As MRCTV covered in a previous article, part of what made this election so unique in the region's history is that cultural identity and concerns over immigration seemed to replace civic separatism as the core issue.

"Young Quebecers are less attuned to independence, so the old nationalist discourse on sovereignty is not as strong," said Chedly Belkhodja, a Concordia University's School of Community and Public Affairs professor. "The big questions now are about identity and what Quebec will look like."

Young Quebecers aren't as interested in the independence of Quebec as a state, so much as Quebec's identity as a nation of shared history and values among a people and those most able to integrate with them.
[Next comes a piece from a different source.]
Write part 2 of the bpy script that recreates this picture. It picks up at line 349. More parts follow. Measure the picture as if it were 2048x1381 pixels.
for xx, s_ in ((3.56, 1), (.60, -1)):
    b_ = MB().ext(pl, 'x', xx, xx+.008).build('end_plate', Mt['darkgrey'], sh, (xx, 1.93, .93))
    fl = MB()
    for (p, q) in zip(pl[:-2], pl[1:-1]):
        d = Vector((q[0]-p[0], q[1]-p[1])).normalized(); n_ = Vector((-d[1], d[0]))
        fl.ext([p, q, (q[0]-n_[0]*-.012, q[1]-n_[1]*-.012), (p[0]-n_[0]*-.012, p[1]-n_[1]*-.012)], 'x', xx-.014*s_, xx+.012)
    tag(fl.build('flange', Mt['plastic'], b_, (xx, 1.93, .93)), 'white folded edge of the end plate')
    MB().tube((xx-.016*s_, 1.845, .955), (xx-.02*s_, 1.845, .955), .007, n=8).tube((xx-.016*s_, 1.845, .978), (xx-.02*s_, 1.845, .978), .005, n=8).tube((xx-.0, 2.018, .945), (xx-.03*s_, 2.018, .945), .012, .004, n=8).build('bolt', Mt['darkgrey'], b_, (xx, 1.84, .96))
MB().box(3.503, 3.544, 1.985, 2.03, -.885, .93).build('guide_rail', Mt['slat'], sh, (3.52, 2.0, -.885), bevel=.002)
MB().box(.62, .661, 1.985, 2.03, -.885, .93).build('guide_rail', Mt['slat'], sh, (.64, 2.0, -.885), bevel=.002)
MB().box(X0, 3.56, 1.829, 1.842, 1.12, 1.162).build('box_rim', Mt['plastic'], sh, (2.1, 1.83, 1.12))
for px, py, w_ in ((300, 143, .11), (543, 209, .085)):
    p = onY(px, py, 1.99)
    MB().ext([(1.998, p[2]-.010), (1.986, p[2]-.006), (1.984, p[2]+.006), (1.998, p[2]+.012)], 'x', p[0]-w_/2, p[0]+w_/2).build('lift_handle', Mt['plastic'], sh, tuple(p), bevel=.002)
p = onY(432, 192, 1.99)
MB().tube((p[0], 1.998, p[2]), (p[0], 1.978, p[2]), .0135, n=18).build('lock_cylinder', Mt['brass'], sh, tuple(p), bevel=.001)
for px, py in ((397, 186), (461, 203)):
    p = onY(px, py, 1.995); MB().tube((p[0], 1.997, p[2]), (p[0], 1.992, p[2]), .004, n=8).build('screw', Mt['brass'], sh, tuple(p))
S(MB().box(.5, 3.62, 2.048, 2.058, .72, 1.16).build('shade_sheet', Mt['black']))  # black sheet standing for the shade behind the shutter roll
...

The position is contrasted with the modern Scottish or Northern Irish independence movements who want to be entirely independent from the UK as a state, but allow open borders with the EU that would erode their national culture over time. 
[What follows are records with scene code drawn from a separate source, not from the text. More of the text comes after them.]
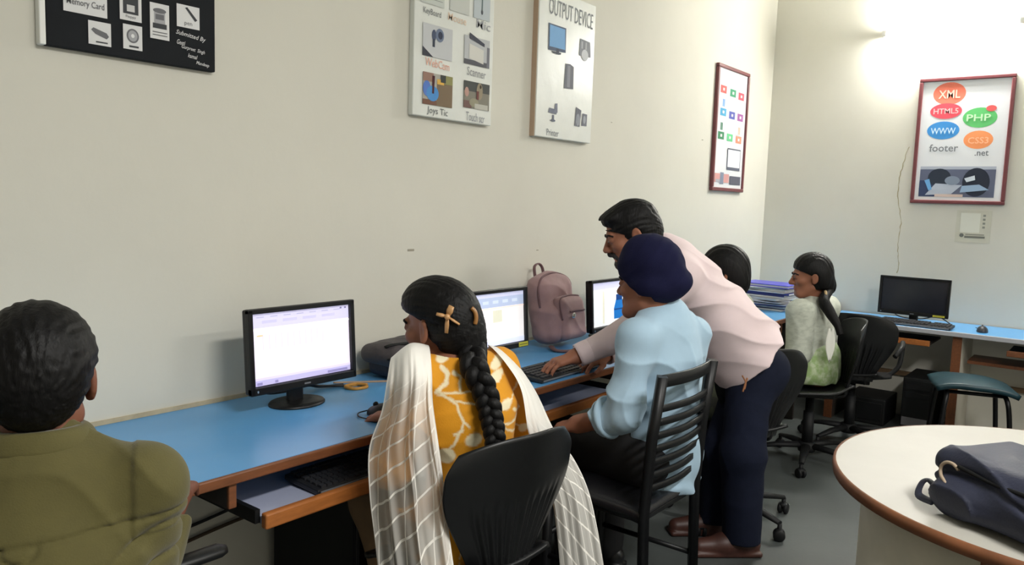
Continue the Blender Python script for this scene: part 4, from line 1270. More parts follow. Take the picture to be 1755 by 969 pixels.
def legs(sk, g=0.0, r=(.082, .058, .042), cut=None, k=.03):
    out = []
    for sd in 'LR':
        h, kn, an = A(sk[sd+'h']), A(sk[sd+'k']), A(sk[sd+'a'])
        end = an if cut is None else an+nrm(an-kn)*cut
        out += [cap(h, kn, r[0]+g, r[1]+g, k), cap(kn, end, r[1]+g, r[2]+g, k)]
    return out

def feet(sk, g=0.0):
    out = []
    for sd in 'LR':
        an = A(sk[sd+'a']); toe = A(sk[sd+'t'])
        d = nrm((toe-an)*A(1, 1, 0)); fl = A(an[0], an[1], sk.get('floor', 0.0))
        R = hframe(d)
        out += [cap(an, fl+A(0, 0, .045), .036+g, .034+g, .02), cap(fl-d*.035+A(0, 0, .036), fl+d*.10+A(0, 0, .036), .034+g, .036+g, .02),
                cap(fl+d*.10+A(0, 0, .034), fl+d*.17+A(0, 0, .030), .036+g, .028+g, .02)]
    return out
def shoes(sk, name, m, par, res=.006):
    for sd in 'LR':
        an = A(sk[sd+'a']); toe = A(sk[sd+'t']); z0 = sk.get('floor', 0.0)
        d = nrm((toe-an)*A(1, 1, 0)); fl = A(an[0], an[1], z0); R = hframe(d); up = A(0, 0, 1)
        p = [cap(fl-d*.04+up*.045, fl+d*.07+up*.045, .040, .044, .02), cap(fl+d*.07+up*.04, fl+d*.175+up*.034, .044, .034, .03), cap(an*.5+fl*.5, fl+up*.05, .045, .042, .02),
             rbox(fl+d*.065+up*.012, (.043, .145, .012), .011, R, .008), plane(fl+up*.0005, -up, .002)]
        sdf(name, p, res, m, par, lo=fl-A(.3, .3, .03), hi=fl+A(.3, .3, .2))

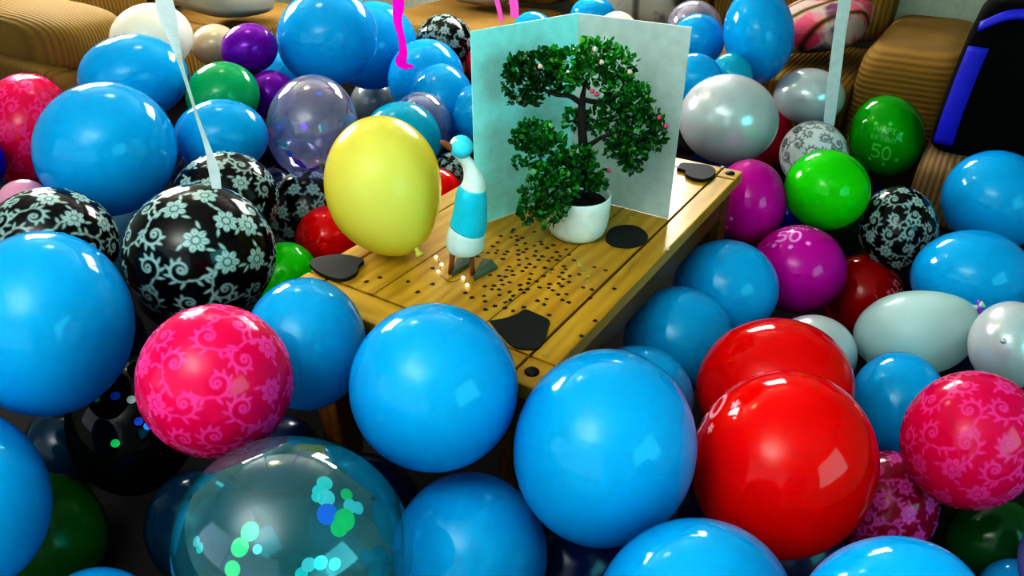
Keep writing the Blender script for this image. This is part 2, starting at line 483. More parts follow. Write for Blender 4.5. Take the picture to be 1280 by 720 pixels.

The flagship initiative of Francois Legault's rising party was to severely curb immigration levels by 10,000, and then deport any new residents who failed an exam ensuring they were learning French and adapting to Quebec's local culture and values within three years of their entry to the province. 

Vice News was refreshingly blunt about how the ruling Liberal party had been complacent and out-of-touch with what many young Quebecers want from their government, reporting:

"Finally, if this is indeed the end of a long Liberal reign, we should at least acknowledge that in spite of the moral panic around immigration and refugees, Philippe Couillard chose to campaign on increasing the number of immigrants to Quebec. Those people who are paid to advise him no doubt begged Couillard to do otherwise, but the outgoing premier opted defend his vision of an open and welcoming Quebec..."

This, of course reflects a large trend across America and the rest of the the western world, with a rise of populism and national identity concerns in the wake of the "socially-liberal, fiscally conservative" mindset that characterized the Centrism of the Bill Clinton and George Bush eras. Open borders and mass migration policies are being increasingly critiqued as hurting local workers by flooding the market with cheap labor, lowering social-trust/societal cohesion, and causing the loss of a shared cultural identity.